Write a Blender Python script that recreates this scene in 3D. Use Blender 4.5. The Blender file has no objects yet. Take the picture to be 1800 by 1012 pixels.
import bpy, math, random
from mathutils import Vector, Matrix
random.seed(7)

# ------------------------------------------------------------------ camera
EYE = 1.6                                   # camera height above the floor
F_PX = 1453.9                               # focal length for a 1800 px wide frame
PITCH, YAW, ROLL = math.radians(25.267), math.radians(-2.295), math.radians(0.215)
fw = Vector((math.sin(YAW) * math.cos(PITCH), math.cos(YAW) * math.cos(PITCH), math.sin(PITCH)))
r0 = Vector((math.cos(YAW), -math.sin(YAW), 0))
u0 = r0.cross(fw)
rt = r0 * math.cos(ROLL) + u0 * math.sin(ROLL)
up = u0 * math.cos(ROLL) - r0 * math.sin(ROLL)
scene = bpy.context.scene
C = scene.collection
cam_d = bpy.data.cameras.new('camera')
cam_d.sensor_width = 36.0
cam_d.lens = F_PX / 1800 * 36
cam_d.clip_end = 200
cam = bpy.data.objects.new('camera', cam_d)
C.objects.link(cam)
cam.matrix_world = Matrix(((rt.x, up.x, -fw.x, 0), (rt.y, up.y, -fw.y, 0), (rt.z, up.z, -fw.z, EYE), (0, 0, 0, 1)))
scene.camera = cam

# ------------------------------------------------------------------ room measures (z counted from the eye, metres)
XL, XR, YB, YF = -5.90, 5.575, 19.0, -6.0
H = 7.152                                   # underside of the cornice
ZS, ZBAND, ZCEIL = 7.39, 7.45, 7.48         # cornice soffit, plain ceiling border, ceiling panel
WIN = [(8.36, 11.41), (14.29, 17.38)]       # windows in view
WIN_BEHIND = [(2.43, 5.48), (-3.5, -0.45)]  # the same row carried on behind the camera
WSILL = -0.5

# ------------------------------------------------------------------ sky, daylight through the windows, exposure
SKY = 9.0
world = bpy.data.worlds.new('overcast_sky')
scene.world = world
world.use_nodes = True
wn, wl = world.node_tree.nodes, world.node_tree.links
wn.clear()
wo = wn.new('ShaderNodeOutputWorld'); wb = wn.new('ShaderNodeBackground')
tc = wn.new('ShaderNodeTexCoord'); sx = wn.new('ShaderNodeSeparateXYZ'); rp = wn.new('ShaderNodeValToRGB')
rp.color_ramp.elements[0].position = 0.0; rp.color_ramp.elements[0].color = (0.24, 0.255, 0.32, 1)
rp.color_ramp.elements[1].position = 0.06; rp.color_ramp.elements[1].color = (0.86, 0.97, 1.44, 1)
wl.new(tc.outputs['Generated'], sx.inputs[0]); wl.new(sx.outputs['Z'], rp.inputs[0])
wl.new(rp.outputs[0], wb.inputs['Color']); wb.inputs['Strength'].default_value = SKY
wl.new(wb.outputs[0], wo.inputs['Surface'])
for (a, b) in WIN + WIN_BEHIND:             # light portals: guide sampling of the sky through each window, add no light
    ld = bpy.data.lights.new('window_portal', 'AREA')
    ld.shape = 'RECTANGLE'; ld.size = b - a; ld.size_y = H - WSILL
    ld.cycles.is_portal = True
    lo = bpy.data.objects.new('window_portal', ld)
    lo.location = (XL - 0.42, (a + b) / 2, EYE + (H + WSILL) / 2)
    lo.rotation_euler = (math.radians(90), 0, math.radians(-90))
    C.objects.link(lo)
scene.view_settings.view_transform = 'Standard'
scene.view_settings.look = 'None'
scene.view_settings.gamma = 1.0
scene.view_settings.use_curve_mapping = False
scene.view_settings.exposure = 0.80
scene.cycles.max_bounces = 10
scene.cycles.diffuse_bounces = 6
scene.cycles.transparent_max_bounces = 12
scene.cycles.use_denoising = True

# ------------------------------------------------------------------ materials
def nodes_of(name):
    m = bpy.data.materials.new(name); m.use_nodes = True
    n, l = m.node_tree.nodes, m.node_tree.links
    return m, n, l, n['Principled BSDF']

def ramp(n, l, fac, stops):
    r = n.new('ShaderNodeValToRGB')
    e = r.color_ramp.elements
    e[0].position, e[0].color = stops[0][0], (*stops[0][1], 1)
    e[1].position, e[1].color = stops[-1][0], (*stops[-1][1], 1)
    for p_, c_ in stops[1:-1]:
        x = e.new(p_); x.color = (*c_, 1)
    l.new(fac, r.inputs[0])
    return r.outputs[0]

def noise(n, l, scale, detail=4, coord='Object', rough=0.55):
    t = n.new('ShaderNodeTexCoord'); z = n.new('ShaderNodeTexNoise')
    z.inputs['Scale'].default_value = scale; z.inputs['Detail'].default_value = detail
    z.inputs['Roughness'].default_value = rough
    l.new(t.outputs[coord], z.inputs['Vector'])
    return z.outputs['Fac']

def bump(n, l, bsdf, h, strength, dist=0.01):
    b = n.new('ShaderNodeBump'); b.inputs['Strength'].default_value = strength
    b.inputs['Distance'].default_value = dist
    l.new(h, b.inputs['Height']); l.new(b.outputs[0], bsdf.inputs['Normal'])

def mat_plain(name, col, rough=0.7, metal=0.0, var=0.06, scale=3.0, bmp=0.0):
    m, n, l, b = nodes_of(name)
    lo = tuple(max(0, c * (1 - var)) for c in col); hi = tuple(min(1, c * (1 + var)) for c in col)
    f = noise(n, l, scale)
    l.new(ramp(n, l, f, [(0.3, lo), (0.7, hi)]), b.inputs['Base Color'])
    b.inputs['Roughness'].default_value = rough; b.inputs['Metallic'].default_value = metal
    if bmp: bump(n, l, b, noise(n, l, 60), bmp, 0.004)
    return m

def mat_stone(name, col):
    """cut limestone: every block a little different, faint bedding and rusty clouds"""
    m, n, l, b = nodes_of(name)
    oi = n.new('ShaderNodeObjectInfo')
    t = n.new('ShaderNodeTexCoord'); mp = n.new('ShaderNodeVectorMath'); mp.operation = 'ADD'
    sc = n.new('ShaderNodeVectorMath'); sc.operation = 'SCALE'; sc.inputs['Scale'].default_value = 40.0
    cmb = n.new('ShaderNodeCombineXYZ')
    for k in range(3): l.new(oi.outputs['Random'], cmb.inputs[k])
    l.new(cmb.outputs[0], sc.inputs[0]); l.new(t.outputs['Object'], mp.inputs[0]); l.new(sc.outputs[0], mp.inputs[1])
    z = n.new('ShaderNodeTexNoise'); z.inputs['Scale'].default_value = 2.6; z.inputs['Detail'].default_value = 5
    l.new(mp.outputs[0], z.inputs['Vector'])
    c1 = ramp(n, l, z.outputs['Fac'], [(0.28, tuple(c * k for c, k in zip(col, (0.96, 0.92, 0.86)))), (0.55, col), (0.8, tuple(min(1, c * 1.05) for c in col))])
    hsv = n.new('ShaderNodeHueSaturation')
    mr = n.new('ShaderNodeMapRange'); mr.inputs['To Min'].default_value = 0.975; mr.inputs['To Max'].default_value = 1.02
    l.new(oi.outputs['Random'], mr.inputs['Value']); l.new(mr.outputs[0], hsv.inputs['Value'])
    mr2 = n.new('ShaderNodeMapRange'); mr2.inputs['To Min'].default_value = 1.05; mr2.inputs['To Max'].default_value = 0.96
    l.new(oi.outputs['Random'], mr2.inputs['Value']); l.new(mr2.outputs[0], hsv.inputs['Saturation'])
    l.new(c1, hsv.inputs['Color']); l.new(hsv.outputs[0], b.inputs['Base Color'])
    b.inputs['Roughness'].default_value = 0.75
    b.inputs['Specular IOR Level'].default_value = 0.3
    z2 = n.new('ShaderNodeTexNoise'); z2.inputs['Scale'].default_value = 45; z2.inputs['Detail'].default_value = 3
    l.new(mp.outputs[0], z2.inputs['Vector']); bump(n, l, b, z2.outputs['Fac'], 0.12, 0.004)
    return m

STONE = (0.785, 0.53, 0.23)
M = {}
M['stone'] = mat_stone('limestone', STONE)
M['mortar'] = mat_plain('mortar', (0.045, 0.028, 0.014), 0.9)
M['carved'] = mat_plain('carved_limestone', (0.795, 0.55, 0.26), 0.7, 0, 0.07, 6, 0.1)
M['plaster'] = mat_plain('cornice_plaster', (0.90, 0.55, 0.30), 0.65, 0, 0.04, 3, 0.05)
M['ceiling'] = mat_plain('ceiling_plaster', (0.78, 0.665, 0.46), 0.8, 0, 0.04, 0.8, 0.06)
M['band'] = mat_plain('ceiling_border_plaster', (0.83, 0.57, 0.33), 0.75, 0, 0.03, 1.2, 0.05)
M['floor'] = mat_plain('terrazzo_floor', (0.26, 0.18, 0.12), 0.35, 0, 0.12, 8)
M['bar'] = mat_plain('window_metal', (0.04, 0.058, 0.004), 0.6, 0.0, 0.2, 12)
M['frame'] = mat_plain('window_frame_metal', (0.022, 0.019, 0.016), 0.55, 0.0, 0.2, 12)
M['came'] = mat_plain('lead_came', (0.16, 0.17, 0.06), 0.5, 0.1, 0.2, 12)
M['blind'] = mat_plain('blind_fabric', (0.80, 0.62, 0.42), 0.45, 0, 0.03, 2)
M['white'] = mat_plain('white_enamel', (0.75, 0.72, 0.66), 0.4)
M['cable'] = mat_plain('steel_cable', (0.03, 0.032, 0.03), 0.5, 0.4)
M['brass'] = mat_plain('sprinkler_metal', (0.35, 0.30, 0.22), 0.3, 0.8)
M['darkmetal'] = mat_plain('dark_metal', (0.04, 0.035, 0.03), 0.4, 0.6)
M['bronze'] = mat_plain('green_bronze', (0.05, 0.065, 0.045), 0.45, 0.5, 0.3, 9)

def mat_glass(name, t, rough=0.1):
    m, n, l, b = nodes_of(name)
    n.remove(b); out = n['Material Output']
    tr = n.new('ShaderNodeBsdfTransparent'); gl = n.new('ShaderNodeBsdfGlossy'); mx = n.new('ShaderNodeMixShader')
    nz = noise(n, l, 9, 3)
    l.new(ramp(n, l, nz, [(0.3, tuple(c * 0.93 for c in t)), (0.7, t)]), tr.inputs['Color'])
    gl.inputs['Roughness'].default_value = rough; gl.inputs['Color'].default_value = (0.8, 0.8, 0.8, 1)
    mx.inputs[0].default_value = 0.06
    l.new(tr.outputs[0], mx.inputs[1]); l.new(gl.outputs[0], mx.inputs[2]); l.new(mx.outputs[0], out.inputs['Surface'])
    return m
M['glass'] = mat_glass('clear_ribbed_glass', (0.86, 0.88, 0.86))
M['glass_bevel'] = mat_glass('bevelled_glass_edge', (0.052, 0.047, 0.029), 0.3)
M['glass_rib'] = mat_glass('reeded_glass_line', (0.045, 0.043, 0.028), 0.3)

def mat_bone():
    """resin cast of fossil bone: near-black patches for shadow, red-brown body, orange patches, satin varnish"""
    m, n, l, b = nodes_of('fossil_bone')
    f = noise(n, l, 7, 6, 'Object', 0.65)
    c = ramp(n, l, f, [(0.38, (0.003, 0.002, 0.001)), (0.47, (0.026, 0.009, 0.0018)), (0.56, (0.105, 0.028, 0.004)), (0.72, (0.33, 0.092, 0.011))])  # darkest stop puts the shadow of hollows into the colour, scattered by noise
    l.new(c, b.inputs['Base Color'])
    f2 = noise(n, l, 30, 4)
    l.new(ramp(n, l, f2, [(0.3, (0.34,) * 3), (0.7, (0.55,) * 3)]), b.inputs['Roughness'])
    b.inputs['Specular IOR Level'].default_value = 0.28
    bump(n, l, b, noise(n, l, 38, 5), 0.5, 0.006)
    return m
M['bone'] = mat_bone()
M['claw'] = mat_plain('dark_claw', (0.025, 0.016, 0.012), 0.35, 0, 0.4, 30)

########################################

- Requirement
Extract exactly the leading lines of the data, stopping at and including the line with "random.seed(7)".

- Solution to this exercise
Write a Blender Python script that recreates this scene in 3D. Use Blender 4.5. The Blender file has no objects yet. Take the picture to be 1800 by 1012 pixels.
import bpy, math, random
from mathutils import Vector, Matrix
random.seed(7)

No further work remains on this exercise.